__The exercise__
What follows is a listing; restate every line of it word for word.

__Information supplied__
[start]
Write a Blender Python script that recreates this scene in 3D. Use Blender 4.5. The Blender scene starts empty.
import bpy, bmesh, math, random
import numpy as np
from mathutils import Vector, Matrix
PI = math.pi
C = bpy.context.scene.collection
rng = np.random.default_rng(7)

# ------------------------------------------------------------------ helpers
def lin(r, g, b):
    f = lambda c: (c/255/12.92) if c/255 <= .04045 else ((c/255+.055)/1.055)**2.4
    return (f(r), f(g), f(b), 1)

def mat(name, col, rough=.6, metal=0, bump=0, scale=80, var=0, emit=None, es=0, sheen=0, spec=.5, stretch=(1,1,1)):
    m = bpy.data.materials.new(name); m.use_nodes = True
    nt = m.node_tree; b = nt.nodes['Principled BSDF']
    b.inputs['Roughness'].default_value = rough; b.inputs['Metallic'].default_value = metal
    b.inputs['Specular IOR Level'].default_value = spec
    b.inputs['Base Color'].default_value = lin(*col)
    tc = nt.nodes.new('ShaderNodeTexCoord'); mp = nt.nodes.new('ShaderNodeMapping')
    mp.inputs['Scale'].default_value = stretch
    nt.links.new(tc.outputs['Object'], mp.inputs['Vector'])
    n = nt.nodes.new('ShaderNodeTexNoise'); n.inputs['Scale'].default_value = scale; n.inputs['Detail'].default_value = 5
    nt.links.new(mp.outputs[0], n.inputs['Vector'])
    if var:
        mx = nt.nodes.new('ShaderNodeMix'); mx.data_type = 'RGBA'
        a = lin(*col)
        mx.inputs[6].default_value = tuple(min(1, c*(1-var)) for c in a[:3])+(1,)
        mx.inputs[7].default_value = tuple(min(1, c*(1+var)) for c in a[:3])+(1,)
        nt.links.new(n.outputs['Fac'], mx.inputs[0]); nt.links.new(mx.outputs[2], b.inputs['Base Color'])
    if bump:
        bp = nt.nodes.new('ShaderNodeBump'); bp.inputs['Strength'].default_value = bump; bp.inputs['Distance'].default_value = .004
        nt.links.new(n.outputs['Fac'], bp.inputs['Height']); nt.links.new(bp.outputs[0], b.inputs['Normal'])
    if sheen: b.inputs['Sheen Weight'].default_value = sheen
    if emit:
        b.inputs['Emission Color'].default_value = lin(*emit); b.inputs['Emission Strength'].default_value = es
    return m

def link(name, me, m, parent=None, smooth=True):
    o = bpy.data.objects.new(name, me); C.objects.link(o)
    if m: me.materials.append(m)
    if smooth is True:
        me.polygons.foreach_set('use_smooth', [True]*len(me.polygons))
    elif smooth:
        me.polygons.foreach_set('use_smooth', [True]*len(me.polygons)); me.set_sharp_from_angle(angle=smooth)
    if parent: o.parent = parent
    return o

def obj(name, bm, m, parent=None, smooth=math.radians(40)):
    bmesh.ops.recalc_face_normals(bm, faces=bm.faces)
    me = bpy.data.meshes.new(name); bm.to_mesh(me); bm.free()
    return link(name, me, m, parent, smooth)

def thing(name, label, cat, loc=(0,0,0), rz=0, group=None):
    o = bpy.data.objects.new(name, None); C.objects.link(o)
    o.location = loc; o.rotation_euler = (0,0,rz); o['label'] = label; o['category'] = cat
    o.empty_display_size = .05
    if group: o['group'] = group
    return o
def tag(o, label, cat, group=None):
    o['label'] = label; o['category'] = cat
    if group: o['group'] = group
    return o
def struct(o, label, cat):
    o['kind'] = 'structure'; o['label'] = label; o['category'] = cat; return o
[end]
__Result for this task__
Write a Blender Python script that recreates this scene in 3D. Use Blender 4.5. The Blender scene starts empty.
import bpy, bmesh, math, random
import numpy as np
from mathutils import Vector, Matrix
PI = math.pi
C = bpy.context.scene.collection
rng = np.random.default_rng(7)

# ------------------------------------------------------------------ helpers
def lin(r, g, b):
    f = lambda c: (c/255/12.92) if c/255 <= .04045 else ((c/255+.055)/1.055)**2.4
    return (f(r), f(g), f(b), 1)

def mat(name, col, rough=.6, metal=0, bump=0, scale=80, var=0, emit=None, es=0, sheen=0, spec=.5, stretch=(1,1,1)):
    m = bpy.data.materials.new(name); m.use_nodes = True
    nt = m.node_tree; b = nt.nodes['Principled BSDF']
    b.inputs['Roughness'].default_value = rough; b.inputs['Metallic'].default_value = metal
    b.inputs['Specular IOR Level'].default_value = spec
    b.inputs['Base Color'].default_value = lin(*col)
    tc = nt.nodes.new('ShaderNodeTexCoord'); mp = nt.nodes.new('ShaderNodeMapping')
    mp.inputs['Scale'].default_value = stretch
    nt.links.new(tc.outputs['Object'], mp.inputs['Vector'])
    n = nt.nodes.new('ShaderNodeTexNoise'); n.inputs['Scale'].default_value = scale; n.inputs['Detail'].default_value = 5
    nt.links.new(mp.outputs[0], n.inputs['Vector'])
    if var:
        mx = nt.nodes.new('ShaderNodeMix'); mx.data_type = 'RGBA'
        a = lin(*col)
        mx.inputs[6].default_value = tuple(min(1, c*(1-var)) for c in a[:3])+(1,)
        mx.inputs[7].default_value = tuple(min(1, c*(1+var)) for c in a[:3])+(1,)
        nt.links.new(n.outputs['Fac'], mx.inputs[0]); nt.links.new(mx.outputs[2], b.inputs['Base Color'])
    if bump:
        bp = nt.nodes.new('ShaderNodeBump'); bp.inputs['Strength'].default_value = bump; bp.inputs['Distance'].default_value = .004
        nt.links.new(n.outputs['Fac'], bp.inputs['Height']); nt.links.new(bp.outputs[0], b.inputs['Normal'])
    if sheen: b.inputs['Sheen Weight'].default_value = sheen
    if emit:
        b.inputs['Emission Color'].default_value = lin(*emit); b.inputs['Emission Strength'].default_value = es
    return m

def link(name, me, m, parent=None, smooth=True):
    o = bpy.data.objects.new(name, me); C.objects.link(o)
    if m: me.materials.append(m)
    if smooth is True:
        me.polygons.foreach_set('use_smooth', [True]*len(me.polygons))
    elif smooth:
        me.polygons.foreach_set('use_smooth', [True]*len(me.polygons)); me.set_sharp_from_angle(angle=smooth)
    if parent: o.parent = parent
    return o

def obj(name, bm, m, parent=None, smooth=math.radians(40)):
    bmesh.ops.recalc_face_normals(bm, faces=bm.faces)
    me = bpy.data.meshes.new(name); bm.to_mesh(me); bm.free()
    return link(name, me, m, parent, smooth)

def thing(name, label, cat, loc=(0,0,0), rz=0, group=None):
    o = bpy.data.objects.new(name, None); C.objects.link(o)
    o.location = loc; o.rotation_euler = (0,0,rz); o['label'] = label; o['category'] = cat
    o.empty_display_size = .05
    if group: o['group'] = group
    return o
def tag(o, label, cat, group=None):
    o['label'] = label; o['category'] = cat
    if group: o['group'] = group
    return o
def struct(o, label, cat):
    o['kind'] = 'structure'; o['label'] = label; o['category'] = cat; return o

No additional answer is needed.